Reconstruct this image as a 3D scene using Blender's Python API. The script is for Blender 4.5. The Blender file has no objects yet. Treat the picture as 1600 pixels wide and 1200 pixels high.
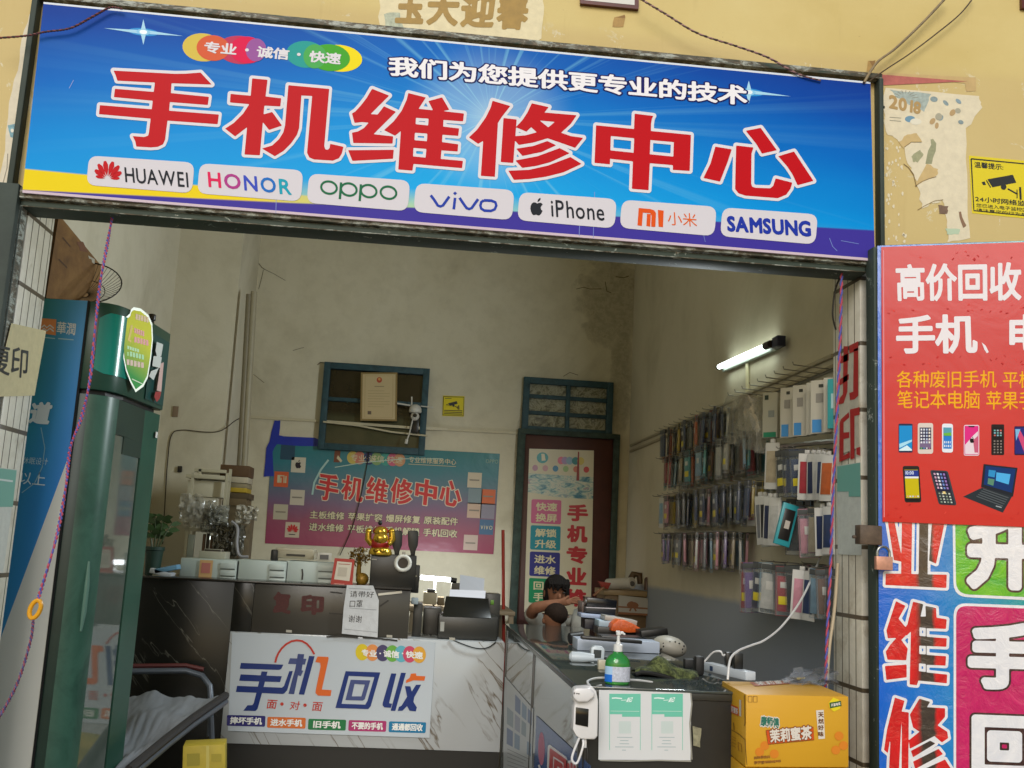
import bpy, bmesh, math, random
import numpy as np
from mathutils import Vector, Matrix, noise as mnoise
random.seed(7)
SC = bpy.context.scene
COL = SC.collection
R = math.radians
# ---------------------------------------------------------------- camera
F = 1570.0
def nrm(v): v = np.array(v, float); return v/np.linalg.norm(v)
dV = nrm((-158, 249, F))                    # the shop's depth axis seen by the camera (x right, y down, z ahead)
xV = nrm((17150, 1135, F)); xV = nrm(xV-np.dot(xV, dV)*dV)
uV = np.cross(xV, dV); uV = uV if uV[1] < 0 else -uV
CAM = np.array((0.0, -4.0, 1.35))
RW = np.array((xV, dV, uV))                 # rows: world axes in camera coordinates
def ray(px, py): return RW @ np.array((px-800.0, py-600.0, F))
def P(px, py, X=None, Y=None, Z=None, pl=None):
    d = ray(px, py)
    if pl is not None:
        n = np.array(pl[1], float); t = np.dot(np.array(pl[0], float)-CAM, n)/np.dot(d, n)
    elif X is not None: t = (X-CAM[0])/d[0]
    elif Y is not None: t = (Y-CAM[1])/d[1]
    else: t = (Z-CAM[2])/d[2]
    return CAM+t*d
def S(Y): return (Y+4.0)/F*1.0              # metres per photo pixel, near enough, on the plane y = Y
def proj(p):
    c = RW.T @ (np.array(p, float)-CAM); return (800+F*c[0]/c[2], 600+F*c[1]/c[2])
cam = bpy.data.cameras.new('camera'); co = bpy.data.objects.new('camera', cam); COL.objects.link(co); SC.camera = co
cam.sensor_width = 36; cam.lens = 36*F/1600; cam.clip_end = 500; cam.clip_start = .05
A = RW                                        # world = A @ camcoords(x right, y down, z ahead)
M = np.column_stack((A[:, 0], -A[:, 1], -A[:, 2]))
m4 = Matrix([[*M[0], CAM[0]], [*M[1], CAM[1]], [*M[2], CAM[2]], [0, 0, 0, 1]])
co.matrix_world = m4
# ---------------------------------------------------------------- materials
def lin(c): return tuple(((v/12.92) if v <= .04045 else ((v+.055)/1.055)**2.4) for v in c)
def hexc(h): h = h.lstrip('#'); return lin(tuple(int(h[i:i+2], 16)/255 for i in (0, 2, 4)))
MATS = {}
def nodes(name):
    m = bpy.data.materials.new(name); m.use_nodes = True; nt = m.node_tree
    return m, nt, nt.nodes['Principled BSDF']
def mat(col, rough=.5, metal=0, noise=0, scale=8, bump=0, spec=.5, alpha=1, trans=0, coat=0, emit=0, key=None):
    k = key or (col, rough, metal, noise, scale, bump, spec, alpha, trans, coat, emit)
    if k in MATS: return MATS[k]
    m, nt, b = nodes('paint_'+str(len(MATS)))
    c = hexc(col) if isinstance(col, str) else col
    b.inputs['Base Color'].default_value = (*c, 1); b.inputs['Roughness'].default_value = rough
    b.inputs['Metallic'].default_value = metal; b.inputs['Specular IOR Level'].default_value = spec
    b.inputs['Alpha'].default_value = alpha; b.inputs['Transmission Weight'].default_value = trans
    b.inputs['Coat Weight'].default_value = coat
    if emit: b.inputs['Emission Color'].default_value = (*c, 1); b.inputs['Emission Strength'].default_value = emit
    if noise or bump:
        tc = nt.nodes.new('ShaderNodeTexCoord'); n = nt.nodes.new('ShaderNodeTexNoise')
        n.inputs['Scale'].default_value = scale; n.inputs['Detail'].default_value = 6; n.inputs['Roughness'].default_value = .65
        nt.links.new(tc.outputs['Object'], n.inputs['Vector'])
        if noise:
            r = nt.nodes.new('ShaderNodeValToRGB'); r.color_ramp.elements[0].position = .3; r.color_ramp.elements[1].position = .7
            r.color_ramp.elements[0].color = (*[v*(1-noise) for v in c], 1); r.color_ramp.elements[1].color = (*[min(1, v*(1+noise*.6)) for v in c], 1)
            nt.links.new(n.outputs['Fac'], r.inputs['Fac']); nt.links.new(r.outputs['Color'], b.inputs['Base Color'])
        if bump:
            bp = nt.nodes.new('ShaderNodeBump'); bp.inputs['Strength'].default_value = bump; bp.inputs['Distance'].default_value = .01
            nt.links.new(n.outputs['Fac'], bp.inputs['Height']); nt.links.new(bp.outputs['Normal'], b.inputs['Normal'])
    MATS[k] = m; return m
class NT:
    """small helper to wire node trees"""
    def __init__(s, name, rough=.5, **kw):
        s.m, s.nt, s.b = nodes(name); s.b.inputs['Roughness'].default_value = rough
        for k, v in kw.items(): s.b.inputs[k].default_value = v
    def n(s, t, **kw):
        x = s.nt.nodes.new('ShaderNode'+t)
        for k, v in kw.items(): setattr(x, k, v)
        return x
    def l(s, a, b): s.nt.links.new(a, b)
    def coord(s, kind='Object', scale=(1, 1, 1), loc=(0, 0, 0), rot=(0, 0, 0)):
        t = s.n('TexCoord'); mp = s.n('Mapping'); mp.inputs['Scale'].default_value = scale; mp.inputs['Location'].default_value = loc; mp.inputs['Rotation'].default_value = rot
        s.l(t.outputs[kind], mp.inputs['Vector']); return mp.outputs['Vector']
    def noise(s, vec, scale, detail=6, rough=.6, dist=0):
        x = s.n('TexNoise'); x.inputs['Scale'].default_value = scale; x.inputs['Detail'].default_value = detail; x.inputs['Roughness'].default_value = rough; x.inputs['Distortion'].default_value = dist
        if vec is not None: s.l(vec, x.inputs['Vector'])
        return x.outputs['Fac']
    def ramp(s, fac, stops, interp='LINEAR'):
        r = s.n('ValToRGB'); r.color_ramp.interpolation = interp; e = r.color_ramp.elements
        while len(e) < len(stops): e.new(.5)
        for i, (p, c) in enumerate(stops):
            e[i].position = p; c = hexc(c) if isinstance(c, str) else ((c, c, c) if isinstance(c, (int, float)) else c); e[i].color = (*c, 1)
        s.l(fac, r.inputs['Fac']); return r.outputs['Color']
    def mix(s, fac, a, b):
        x = s.n('Mix', data_type='RGBA')
        for v, i in ((fac, x.inputs[0]), (a, x.inputs[6]), (b, x.inputs[7])):
            if isinstance(v, (int, float)): i.default_value = v
            elif isinstance(v, str): i.default_value = (*hexc(v), 1)
            else: s.l(v, i)
        return x.outputs[2]
    def math(s, op, a, b=0.0, clamp=False):
        x = s.n('Math', operation=op); x.use_clamp = clamp
        for v, i in ((a, x.inputs[0]), (b, x.inputs[1])):
            if isinstance(v, (int, float)): i.default_value = v
            else: s.l(v, i)
        return x.outputs[0]
    def sep(s, vec):
        x = s.n('SeparateXYZ'); s.l(vec, x.inputs[0]); return x.outputs
    def bump(s, h, strength=.3, dist=.01):
        x = s.n('Bump'); x.inputs['Strength'].default_value = strength; x.inputs['Distance'].default_value = dist
        s.l(h, x.inputs['Height']); s.l(x.outputs['Normal'], s.b.inputs['Normal'])
    def col(s, c): s.l(c, s.b.inputs['Base Color']); return s.m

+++

### Work required
Reproduce every line precisely as given, omitting all pictures.

### The answer
Reconstruct this image as a 3D scene using Blender's Python API. The script is for Blender 4.5. The Blender file has no objects yet. Treat the picture as 1600 pixels wide and 1200 pixels high.
import bpy, bmesh, math, random
import numpy as np
from mathutils import Vector, Matrix, noise as mnoise
random.seed(7)
SC = bpy.context.scene
COL = SC.collection
R = math.radians
# ---------------------------------------------------------------- camera
F = 1570.0
def nrm(v): v = np.array(v, float); return v/np.linalg.norm(v)
dV = nrm((-158, 249, F))                    # the shop's depth axis seen by the camera (x right, y down, z ahead)
xV = nrm((17150, 1135, F)); xV = nrm(xV-np.dot(xV, dV)*dV)
uV = np.cross(xV, dV); uV = uV if uV[1] < 0 else -uV
CAM = np.array((0.0, -4.0, 1.35))
RW = np.array((xV, dV, uV))                 # rows: world axes in camera coordinates
def ray(px, py): return RW @ np.array((px-800.0, py-600.0, F))
def P(px, py, X=None, Y=None, Z=None, pl=None):
    d = ray(px, py)
    if pl is not None:
        n = np.array(pl[1], float); t = np.dot(np.array(pl[0], float)-CAM, n)/np.dot(d, n)
    elif X is not None: t = (X-CAM[0])/d[0]
    elif Y is not None: t = (Y-CAM[1])/d[1]
    else: t = (Z-CAM[2])/d[2]
    return CAM+t*d
def S(Y): return (Y+4.0)/F*1.0              # metres per photo pixel, near enough, on the plane y = Y
def proj(p):
    c = RW.T @ (np.array(p, float)-CAM); return (800+F*c[0]/c[2], 600+F*c[1]/c[2])
cam = bpy.data.cameras.new('camera'); co = bpy.data.objects.new('camera', cam); COL.objects.link(co); SC.camera = co
cam.sensor_width = 36; cam.lens = 36*F/1600; cam.clip_end = 500; cam.clip_start = .05
A = RW                                        # world = A @ camcoords(x right, y down, z ahead)
M = np.column_stack((A[:, 0], -A[:, 1], -A[:, 2]))
m4 = Matrix([[*M[0], CAM[0]], [*M[1], CAM[1]], [*M[2], CAM[2]], [0, 0, 0, 1]])
co.matrix_world = m4
# ---------------------------------------------------------------- materials
def lin(c): return tuple(((v/12.92) if v <= .04045 else ((v+.055)/1.055)**2.4) for v in c)
def hexc(h): h = h.lstrip('#'); return lin(tuple(int(h[i:i+2], 16)/255 for i in (0, 2, 4)))
MATS = {}
def nodes(name):
    m = bpy.data.materials.new(name); m.use_nodes = True; nt = m.node_tree
    return m, nt, nt.nodes['Principled BSDF']
def mat(col, rough=.5, metal=0, noise=0, scale=8, bump=0, spec=.5, alpha=1, trans=0, coat=0, emit=0, key=None):
    k = key or (col, rough, metal, noise, scale, bump, spec, alpha, trans, coat, emit)
    if k in MATS: return MATS[k]
    m, nt, b = nodes('paint_'+str(len(MATS)))
    c = hexc(col) if isinstance(col, str) else col
    b.inputs['Base Color'].default_value = (*c, 1); b.inputs['Roughness'].default_value = rough
    b.inputs['Metallic'].default_value = metal; b.inputs['Specular IOR Level'].default_value = spec
    b.inputs['Alpha'].default_value = alpha; b.inputs['Transmission Weight'].default_value = trans
    b.inputs['Coat Weight'].default_value = coat
    if emit: b.inputs['Emission Color'].default_value = (*c, 1); b.inputs['Emission Strength'].default_value = emit
    if noise or bump:
        tc = nt.nodes.new('ShaderNodeTexCoord'); n = nt.nodes.new('ShaderNodeTexNoise')
        n.inputs['Scale'].default_value = scale; n.inputs['Detail'].default_value = 6; n.inputs['Roughness'].default_value = .65
        nt.links.new(tc.outputs['Object'], n.inputs['Vector'])
        if noise:
            r = nt.nodes.new('ShaderNodeValToRGB'); r.color_ramp.elements[0].position = .3; r.color_ramp.elements[1].position = .7
            r.color_ramp.elements[0].color = (*[v*(1-noise) for v in c], 1); r.color_ramp.elements[1].color = (*[min(1, v*(1+noise*.6)) for v in c], 1)
            nt.links.new(n.outputs['Fac'], r.inputs['Fac']); nt.links.new(r.outputs['Color'], b.inputs['Base Color'])
        if bump:
            bp = nt.nodes.new('ShaderNodeBump'); bp.inputs['Strength'].default_value = bump; bp.inputs['Distance'].default_value = .01
            nt.links.new(n.outputs['Fac'], bp.inputs['Height']); nt.links.new(bp.outputs['Normal'], b.inputs['Normal'])
    MATS[k] = m; return m
class NT:
    """small helper to wire node trees"""
    def __init__(s, name, rough=.5, **kw):
        s.m, s.nt, s.b = nodes(name); s.b.inputs['Roughness'].default_value = rough
        for k, v in kw.items(): s.b.inputs[k].default_value = v
    def n(s, t, **kw):
        x = s.nt.nodes.new('ShaderNode'+t)
        for k, v in kw.items(): setattr(x, k, v)
        return x
    def l(s, a, b): s.nt.links.new(a, b)
    def coord(s, kind='Object', scale=(1, 1, 1), loc=(0, 0, 0), rot=(0, 0, 0)):
        t = s.n('TexCoord'); mp = s.n('Mapping'); mp.inputs['Scale'].default_value = scale; mp.inputs['Location'].default_value = loc; mp.inputs['Rotation'].default_value = rot
        s.l(t.outputs[kind], mp.inputs['Vector']); return mp.outputs['Vector']
    def noise(s, vec, scale, detail=6, rough=.6, dist=0):
        x = s.n('TexNoise'); x.inputs['Scale'].default_value = scale; x.inputs['Detail'].default_value = detail; x.inputs['Roughness'].default_value = rough; x.inputs['Distortion'].default_value = dist
        if vec is not None: s.l(vec, x.inputs['Vector'])
        return x.outputs['Fac']
    def ramp(s, fac, stops, interp='LINEAR'):
        r = s.n('ValToRGB'); r.color_ramp.interpolation = interp; e = r.color_ramp.elements
        while len(e) < len(stops): e.new(.5)
        for i, (p, c) in enumerate(stops):
            e[i].position = p; c = hexc(c) if isinstance(c, str) else ((c, c, c) if isinstance(c, (int, float)) else c); e[i].color = (*c, 1)
        s.l(fac, r.inputs['Fac']); return r.outputs['Color']
    def mix(s, fac, a, b):
        x = s.n('Mix', data_type='RGBA')
        for v, i in ((fac, x.inputs[0]), (a, x.inputs[6]), (b, x.inputs[7])):
            if isinstance(v, (int, float)): i.default_value = v
            elif isinstance(v, str): i.default_value = (*hexc(v), 1)
            else: s.l(v, i)
        return x.outputs[2]
    def math(s, op, a, b=0.0, clamp=False):
        x = s.n('Math', operation=op); x.use_clamp = clamp
        for v, i in ((a, x.inputs[0]), (b, x.inputs[1])):
            if isinstance(v, (int, float)): i.default_value = v
            else: s.l(v, i)
        return x.outputs[0]
    def sep(s, vec):
        x = s.n('SeparateXYZ'); s.l(vec, x.inputs[0]); return x.outputs
    def bump(s, h, strength=.3, dist=.01):
        x = s.n('Bump'); x.inputs['Strength'].default_value = strength; x.inputs['Distance'].default_value = dist
        s.l(h, x.inputs['Height']); s.l(x.outputs['Normal'], s.b.inputs['Normal'])
    def col(s, c): s.l(c, s.b.inputs['Base Color']); return s.m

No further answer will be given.